§ **DESCRIPTION OF THE TASK**
Reproduce precisely the lines between the start of the data below and the line with "bg.inputs['Strength'].default_value = 3.2", both included.

§ **RECORD LIST**
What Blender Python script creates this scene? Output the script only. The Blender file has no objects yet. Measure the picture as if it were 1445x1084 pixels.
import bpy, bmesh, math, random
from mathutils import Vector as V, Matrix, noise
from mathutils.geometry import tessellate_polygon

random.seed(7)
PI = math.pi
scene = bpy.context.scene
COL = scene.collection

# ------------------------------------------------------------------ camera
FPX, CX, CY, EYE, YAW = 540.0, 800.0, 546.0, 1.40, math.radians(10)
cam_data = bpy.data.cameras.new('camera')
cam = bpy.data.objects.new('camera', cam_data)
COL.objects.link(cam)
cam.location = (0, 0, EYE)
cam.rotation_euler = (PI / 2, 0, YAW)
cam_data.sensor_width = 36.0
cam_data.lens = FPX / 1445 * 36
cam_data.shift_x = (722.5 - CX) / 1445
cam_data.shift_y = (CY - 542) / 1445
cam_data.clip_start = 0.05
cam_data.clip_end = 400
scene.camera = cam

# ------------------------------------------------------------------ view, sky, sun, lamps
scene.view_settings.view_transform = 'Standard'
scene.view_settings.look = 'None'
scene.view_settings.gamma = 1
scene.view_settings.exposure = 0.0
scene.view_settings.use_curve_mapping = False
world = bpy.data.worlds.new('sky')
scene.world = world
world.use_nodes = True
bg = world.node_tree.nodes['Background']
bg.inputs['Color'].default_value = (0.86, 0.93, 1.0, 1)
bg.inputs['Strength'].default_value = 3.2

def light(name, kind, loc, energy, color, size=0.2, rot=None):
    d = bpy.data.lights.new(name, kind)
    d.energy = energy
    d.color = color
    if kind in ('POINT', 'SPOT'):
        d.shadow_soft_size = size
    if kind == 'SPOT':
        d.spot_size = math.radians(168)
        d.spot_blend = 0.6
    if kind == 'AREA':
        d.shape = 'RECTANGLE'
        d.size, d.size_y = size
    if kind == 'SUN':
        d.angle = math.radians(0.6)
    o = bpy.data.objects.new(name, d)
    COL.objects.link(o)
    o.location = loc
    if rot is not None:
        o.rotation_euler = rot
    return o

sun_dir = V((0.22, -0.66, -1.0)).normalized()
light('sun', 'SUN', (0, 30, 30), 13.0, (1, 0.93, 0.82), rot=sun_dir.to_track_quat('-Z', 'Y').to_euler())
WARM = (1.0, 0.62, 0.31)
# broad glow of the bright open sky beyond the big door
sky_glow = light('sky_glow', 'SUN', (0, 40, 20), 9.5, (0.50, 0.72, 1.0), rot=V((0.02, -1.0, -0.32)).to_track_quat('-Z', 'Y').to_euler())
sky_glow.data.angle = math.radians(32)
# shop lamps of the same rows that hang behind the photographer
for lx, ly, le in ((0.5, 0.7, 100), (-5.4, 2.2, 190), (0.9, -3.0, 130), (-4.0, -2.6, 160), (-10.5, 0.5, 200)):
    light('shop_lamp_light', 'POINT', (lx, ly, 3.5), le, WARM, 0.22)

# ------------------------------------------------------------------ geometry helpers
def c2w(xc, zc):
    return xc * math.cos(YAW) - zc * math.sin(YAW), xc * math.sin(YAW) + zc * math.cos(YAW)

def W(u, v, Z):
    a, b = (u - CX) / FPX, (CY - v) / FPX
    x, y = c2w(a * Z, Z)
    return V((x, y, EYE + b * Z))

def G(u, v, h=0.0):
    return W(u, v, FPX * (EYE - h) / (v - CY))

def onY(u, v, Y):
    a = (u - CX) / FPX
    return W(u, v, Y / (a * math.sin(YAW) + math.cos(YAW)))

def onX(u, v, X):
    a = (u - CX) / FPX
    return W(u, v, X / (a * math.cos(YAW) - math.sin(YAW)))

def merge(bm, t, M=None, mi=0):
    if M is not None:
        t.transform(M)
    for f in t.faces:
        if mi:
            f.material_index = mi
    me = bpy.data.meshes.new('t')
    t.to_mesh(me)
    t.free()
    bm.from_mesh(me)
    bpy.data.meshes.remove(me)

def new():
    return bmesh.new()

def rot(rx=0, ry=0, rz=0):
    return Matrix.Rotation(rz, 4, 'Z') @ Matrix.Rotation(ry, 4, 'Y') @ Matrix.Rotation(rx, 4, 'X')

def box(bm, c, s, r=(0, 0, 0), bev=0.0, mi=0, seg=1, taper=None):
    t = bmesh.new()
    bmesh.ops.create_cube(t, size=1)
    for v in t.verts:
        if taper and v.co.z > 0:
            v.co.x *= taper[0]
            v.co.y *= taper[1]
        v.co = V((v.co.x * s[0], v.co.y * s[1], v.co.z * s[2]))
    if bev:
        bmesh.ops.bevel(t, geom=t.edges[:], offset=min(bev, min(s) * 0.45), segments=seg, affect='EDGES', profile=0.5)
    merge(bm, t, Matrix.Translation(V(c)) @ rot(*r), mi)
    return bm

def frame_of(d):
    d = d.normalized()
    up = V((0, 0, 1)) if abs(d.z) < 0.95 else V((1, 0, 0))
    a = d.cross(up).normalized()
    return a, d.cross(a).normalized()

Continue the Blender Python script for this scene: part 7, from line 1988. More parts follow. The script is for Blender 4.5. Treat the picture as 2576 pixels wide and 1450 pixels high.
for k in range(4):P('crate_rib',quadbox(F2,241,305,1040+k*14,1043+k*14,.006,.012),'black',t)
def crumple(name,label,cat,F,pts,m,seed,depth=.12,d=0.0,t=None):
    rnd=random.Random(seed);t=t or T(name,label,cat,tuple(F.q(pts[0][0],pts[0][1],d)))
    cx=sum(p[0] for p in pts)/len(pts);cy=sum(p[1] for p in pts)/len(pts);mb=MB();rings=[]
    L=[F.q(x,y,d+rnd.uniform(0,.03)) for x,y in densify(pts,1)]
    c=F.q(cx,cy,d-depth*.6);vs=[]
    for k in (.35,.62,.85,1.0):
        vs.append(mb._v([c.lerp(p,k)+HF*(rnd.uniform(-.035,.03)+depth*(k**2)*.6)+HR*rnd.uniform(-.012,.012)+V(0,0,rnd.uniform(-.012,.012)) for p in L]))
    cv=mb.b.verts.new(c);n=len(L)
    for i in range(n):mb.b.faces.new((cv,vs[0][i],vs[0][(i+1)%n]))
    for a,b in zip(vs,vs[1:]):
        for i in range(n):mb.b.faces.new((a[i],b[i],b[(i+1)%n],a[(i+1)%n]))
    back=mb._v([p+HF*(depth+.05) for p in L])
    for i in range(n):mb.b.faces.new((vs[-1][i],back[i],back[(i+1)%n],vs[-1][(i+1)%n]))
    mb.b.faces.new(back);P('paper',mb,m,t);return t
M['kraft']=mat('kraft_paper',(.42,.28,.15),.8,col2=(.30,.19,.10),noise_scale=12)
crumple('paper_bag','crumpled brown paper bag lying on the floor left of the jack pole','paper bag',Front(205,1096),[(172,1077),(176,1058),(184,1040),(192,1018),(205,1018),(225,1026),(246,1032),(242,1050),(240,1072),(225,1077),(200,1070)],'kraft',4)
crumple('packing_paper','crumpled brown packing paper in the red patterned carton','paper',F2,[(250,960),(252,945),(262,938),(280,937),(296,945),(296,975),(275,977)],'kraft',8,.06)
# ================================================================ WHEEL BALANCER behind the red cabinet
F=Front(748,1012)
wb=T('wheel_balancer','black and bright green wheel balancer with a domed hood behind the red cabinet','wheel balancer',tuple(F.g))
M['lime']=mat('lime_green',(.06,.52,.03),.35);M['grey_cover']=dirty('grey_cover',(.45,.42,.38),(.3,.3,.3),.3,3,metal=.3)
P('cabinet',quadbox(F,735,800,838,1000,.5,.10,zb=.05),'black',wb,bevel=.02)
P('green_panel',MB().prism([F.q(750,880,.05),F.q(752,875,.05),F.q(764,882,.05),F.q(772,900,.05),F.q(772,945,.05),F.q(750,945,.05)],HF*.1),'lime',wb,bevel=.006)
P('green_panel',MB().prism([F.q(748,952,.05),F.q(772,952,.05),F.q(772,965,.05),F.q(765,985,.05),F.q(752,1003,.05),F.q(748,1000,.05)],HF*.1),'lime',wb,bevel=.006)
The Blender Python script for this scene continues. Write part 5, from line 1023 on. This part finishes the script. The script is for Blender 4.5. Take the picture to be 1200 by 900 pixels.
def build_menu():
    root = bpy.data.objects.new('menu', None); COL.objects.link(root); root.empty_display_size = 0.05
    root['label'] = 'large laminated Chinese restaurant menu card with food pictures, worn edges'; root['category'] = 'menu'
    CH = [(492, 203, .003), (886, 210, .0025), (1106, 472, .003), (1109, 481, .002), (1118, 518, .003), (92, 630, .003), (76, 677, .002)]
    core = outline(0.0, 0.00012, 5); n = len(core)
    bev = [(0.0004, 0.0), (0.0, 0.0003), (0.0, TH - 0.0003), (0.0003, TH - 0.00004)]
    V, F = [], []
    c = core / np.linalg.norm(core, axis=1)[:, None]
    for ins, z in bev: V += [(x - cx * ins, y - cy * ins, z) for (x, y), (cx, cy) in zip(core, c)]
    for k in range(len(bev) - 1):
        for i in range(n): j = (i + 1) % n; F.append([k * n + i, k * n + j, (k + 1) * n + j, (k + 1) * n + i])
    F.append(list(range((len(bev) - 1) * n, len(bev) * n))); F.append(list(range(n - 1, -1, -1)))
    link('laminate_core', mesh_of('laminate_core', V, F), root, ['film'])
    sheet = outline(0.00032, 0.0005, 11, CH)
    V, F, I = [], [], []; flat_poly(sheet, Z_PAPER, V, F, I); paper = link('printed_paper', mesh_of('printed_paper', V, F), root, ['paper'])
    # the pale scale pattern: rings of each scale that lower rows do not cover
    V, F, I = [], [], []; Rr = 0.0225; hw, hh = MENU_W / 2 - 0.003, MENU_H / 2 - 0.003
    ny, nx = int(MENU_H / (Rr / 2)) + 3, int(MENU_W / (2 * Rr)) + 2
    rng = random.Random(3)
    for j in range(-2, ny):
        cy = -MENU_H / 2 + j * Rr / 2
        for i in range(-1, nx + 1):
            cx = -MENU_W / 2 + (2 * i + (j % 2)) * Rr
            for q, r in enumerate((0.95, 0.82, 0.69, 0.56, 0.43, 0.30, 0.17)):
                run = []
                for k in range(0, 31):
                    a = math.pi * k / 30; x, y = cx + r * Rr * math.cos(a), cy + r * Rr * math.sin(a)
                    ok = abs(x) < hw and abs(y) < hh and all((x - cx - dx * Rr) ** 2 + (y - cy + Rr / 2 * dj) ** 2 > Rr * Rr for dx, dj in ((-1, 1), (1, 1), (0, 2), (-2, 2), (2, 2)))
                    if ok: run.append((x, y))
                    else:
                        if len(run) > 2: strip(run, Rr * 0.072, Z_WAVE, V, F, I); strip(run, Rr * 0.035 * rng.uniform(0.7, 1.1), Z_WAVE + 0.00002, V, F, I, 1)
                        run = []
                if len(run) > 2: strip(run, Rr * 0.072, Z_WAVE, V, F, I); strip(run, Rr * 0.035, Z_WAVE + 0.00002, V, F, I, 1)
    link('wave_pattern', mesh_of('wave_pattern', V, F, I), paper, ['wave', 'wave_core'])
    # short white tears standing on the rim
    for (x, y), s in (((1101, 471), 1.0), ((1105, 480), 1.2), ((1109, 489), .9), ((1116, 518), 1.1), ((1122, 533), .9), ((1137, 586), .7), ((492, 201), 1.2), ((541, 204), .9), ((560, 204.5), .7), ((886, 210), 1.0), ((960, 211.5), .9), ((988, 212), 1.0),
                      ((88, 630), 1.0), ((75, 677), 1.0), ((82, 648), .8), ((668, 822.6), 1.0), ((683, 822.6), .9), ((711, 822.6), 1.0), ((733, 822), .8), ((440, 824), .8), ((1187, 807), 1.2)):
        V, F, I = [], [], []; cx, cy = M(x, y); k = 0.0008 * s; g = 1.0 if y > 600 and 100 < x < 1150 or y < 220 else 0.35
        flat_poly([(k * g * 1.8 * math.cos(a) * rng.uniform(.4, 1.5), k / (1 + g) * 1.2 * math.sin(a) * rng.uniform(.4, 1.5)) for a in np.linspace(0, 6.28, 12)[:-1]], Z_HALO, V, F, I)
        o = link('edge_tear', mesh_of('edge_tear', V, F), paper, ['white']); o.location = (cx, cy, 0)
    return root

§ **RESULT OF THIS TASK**
What Blender Python script creates this scene? Output the script only. The Blender file has no objects yet. Measure the picture as if it were 1445x1084 pixels.
import bpy, bmesh, math, random
from mathutils import Vector as V, Matrix, noise
from mathutils.geometry import tessellate_polygon

random.seed(7)
PI = math.pi
scene = bpy.context.scene
COL = scene.collection

# ------------------------------------------------------------------ camera
FPX, CX, CY, EYE, YAW = 540.0, 800.0, 546.0, 1.40, math.radians(10)
cam_data = bpy.data.cameras.new('camera')
cam = bpy.data.objects.new('camera', cam_data)
COL.objects.link(cam)
cam.location = (0, 0, EYE)
cam.rotation_euler = (PI / 2, 0, YAW)
cam_data.sensor_width = 36.0
cam_data.lens = FPX / 1445 * 36
cam_data.shift_x = (722.5 - CX) / 1445
cam_data.shift_y = (CY - 542) / 1445
cam_data.clip_start = 0.05
cam_data.clip_end = 400
scene.camera = cam

# ------------------------------------------------------------------ view, sky, sun, lamps
scene.view_settings.view_transform = 'Standard'
scene.view_settings.look = 'None'
scene.view_settings.gamma = 1
scene.view_settings.exposure = 0.0
scene.view_settings.use_curve_mapping = False
world = bpy.data.worlds.new('sky')
scene.world = world
world.use_nodes = True
bg = world.node_tree.nodes['Background']
bg.inputs['Color'].default_value = (0.86, 0.93, 1.0, 1)
bg.inputs['Strength'].default_value = 3.2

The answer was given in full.